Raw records
## begin
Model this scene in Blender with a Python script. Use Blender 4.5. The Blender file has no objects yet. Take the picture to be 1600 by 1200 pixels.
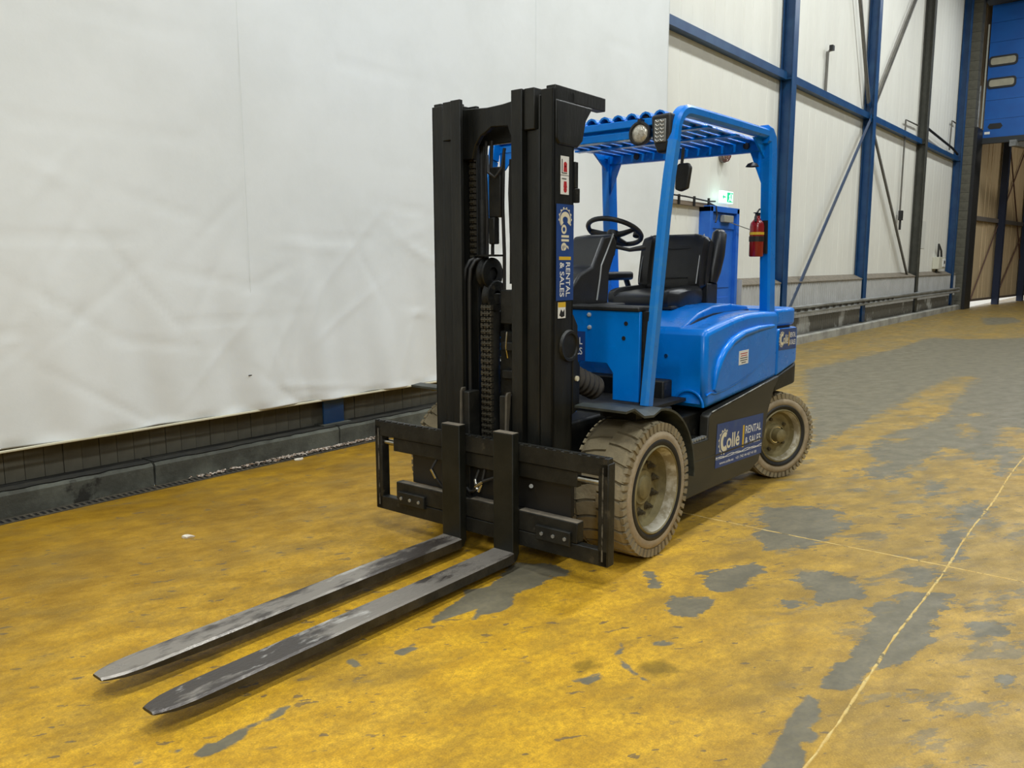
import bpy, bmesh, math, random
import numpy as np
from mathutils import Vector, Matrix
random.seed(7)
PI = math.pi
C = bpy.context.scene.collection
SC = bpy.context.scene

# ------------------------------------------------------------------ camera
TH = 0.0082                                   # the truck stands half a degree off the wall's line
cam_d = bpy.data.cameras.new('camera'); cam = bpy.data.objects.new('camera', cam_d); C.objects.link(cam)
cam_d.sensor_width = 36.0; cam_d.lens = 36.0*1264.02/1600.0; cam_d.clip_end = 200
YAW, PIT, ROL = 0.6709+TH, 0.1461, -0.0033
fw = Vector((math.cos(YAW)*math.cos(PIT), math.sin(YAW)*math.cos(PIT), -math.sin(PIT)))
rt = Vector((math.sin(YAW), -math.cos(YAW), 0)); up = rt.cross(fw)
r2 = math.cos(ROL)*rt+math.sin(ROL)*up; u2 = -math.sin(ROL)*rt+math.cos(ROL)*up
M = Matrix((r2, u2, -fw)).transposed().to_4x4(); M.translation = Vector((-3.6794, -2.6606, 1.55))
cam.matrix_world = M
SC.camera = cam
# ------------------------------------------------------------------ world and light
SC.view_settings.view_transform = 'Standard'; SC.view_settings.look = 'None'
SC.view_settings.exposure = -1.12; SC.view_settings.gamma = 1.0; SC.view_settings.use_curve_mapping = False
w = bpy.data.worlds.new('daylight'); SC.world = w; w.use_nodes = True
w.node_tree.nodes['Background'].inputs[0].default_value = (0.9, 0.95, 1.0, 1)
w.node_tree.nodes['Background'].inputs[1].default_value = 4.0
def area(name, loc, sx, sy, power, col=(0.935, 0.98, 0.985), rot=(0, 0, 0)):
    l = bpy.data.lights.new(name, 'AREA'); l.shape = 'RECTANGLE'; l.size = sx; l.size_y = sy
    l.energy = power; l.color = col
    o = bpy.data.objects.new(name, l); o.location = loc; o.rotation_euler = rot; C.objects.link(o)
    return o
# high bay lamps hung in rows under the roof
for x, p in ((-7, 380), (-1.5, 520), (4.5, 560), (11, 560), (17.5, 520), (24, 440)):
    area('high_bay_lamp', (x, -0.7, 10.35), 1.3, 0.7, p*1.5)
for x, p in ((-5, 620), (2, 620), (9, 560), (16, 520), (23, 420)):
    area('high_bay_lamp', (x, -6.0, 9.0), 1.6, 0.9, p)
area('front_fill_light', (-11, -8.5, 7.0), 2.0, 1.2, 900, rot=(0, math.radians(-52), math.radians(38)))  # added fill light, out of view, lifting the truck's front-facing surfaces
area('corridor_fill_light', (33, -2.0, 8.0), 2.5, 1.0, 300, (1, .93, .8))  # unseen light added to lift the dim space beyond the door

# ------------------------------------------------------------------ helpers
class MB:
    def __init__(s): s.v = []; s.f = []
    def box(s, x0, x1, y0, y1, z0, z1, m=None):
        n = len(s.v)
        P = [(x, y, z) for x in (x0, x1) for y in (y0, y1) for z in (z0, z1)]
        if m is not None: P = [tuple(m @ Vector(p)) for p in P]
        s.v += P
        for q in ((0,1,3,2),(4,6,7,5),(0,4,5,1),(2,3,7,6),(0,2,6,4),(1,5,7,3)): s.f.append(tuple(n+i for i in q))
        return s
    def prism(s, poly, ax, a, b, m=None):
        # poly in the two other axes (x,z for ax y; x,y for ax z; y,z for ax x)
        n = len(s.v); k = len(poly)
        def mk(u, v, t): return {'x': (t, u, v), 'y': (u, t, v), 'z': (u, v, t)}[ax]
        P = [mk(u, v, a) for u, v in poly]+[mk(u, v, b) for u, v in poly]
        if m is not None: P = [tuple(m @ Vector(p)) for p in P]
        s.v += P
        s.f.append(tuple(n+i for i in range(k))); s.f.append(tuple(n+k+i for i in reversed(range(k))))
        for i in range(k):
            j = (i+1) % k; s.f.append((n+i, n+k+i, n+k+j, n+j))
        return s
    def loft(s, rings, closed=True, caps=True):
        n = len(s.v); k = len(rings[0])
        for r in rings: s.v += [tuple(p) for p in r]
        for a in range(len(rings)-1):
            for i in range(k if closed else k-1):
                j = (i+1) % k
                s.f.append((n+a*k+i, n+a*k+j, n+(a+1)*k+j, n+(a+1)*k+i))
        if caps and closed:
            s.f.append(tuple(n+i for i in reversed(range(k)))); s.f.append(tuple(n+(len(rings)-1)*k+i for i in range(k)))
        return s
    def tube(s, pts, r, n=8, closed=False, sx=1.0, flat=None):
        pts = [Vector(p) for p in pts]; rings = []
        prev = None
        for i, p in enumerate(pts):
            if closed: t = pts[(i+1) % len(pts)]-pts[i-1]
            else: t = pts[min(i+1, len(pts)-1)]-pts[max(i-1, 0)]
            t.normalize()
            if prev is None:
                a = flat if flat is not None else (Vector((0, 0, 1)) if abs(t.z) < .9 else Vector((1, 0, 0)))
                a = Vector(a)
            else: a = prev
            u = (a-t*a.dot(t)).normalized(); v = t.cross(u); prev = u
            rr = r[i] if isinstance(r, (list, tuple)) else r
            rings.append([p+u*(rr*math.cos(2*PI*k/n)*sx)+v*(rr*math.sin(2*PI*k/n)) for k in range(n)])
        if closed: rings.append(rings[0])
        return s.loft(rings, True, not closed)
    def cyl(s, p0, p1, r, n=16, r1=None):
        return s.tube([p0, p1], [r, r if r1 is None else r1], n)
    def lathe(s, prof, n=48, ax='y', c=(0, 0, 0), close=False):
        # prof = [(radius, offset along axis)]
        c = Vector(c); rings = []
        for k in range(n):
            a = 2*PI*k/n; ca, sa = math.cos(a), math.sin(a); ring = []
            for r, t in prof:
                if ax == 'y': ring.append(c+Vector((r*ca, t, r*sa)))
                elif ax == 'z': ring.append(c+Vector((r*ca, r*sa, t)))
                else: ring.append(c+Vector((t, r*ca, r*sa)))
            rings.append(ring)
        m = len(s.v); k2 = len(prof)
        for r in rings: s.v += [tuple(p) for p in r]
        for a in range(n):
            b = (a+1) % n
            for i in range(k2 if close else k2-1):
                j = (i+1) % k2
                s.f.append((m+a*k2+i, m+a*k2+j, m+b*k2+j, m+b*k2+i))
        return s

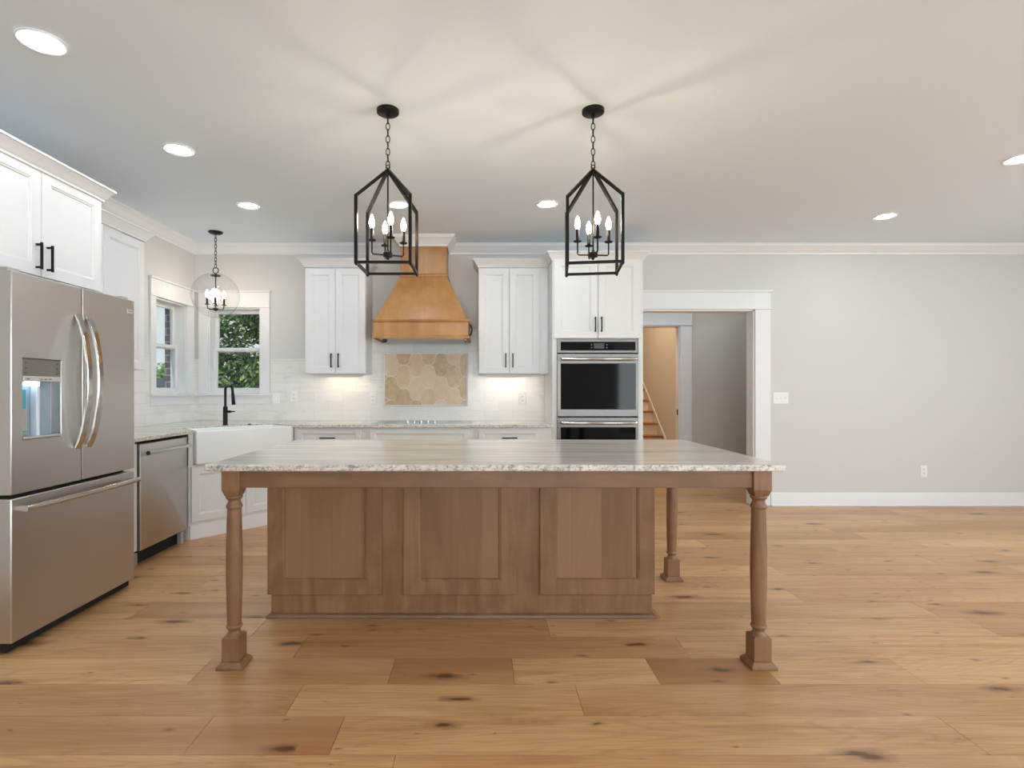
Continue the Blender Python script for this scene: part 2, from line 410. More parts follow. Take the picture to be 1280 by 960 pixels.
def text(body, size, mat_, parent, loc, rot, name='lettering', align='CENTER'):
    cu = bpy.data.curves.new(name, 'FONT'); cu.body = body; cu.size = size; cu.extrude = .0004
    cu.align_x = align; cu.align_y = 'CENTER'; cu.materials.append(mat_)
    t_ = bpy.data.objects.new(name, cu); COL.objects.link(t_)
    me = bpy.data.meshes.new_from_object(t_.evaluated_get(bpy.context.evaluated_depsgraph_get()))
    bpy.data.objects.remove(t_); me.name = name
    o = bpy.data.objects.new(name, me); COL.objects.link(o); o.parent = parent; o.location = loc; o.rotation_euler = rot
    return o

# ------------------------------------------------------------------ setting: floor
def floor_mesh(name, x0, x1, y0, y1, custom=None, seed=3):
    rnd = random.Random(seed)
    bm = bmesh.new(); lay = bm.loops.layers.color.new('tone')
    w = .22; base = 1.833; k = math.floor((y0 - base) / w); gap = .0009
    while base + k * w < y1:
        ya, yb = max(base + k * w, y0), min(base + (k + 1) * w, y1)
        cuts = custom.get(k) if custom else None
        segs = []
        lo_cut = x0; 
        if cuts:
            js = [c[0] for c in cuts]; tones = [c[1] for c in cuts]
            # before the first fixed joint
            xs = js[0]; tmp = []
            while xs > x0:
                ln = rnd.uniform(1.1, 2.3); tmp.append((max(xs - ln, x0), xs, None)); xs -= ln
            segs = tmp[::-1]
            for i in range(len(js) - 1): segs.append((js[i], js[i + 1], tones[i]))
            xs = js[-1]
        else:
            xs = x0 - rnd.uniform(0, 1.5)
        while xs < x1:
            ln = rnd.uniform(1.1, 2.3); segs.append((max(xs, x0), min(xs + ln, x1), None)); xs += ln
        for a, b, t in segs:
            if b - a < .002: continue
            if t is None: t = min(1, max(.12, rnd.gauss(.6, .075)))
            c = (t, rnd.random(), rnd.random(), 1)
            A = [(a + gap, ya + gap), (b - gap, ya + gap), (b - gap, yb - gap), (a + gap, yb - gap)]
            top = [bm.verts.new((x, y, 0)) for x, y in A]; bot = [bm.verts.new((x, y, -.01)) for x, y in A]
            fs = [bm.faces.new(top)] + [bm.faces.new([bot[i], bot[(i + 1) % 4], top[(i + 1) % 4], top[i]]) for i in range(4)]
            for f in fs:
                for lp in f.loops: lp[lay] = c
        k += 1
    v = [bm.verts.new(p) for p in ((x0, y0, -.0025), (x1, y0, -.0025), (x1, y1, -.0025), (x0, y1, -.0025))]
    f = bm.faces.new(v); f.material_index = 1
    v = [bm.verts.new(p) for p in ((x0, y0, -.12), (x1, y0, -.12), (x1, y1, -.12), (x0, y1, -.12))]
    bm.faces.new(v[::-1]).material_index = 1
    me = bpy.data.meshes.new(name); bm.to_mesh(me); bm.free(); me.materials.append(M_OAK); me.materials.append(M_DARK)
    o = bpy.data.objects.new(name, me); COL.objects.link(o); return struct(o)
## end
### Requirement:
All lines from the start of the entries through the one with "SC = bpy.context.scene" are to be output exactly; omit the pictures.

### Response for this exercise:
Model this scene in Blender with a Python script. Use Blender 4.5. The Blender file has no objects yet. Take the picture to be 1600 by 1200 pixels.
import bpy, bmesh, math, random
import numpy as np
from mathutils import Vector, Matrix
random.seed(7)
PI = math.pi
C = bpy.context.scene.collection
SC = bpy.context.scene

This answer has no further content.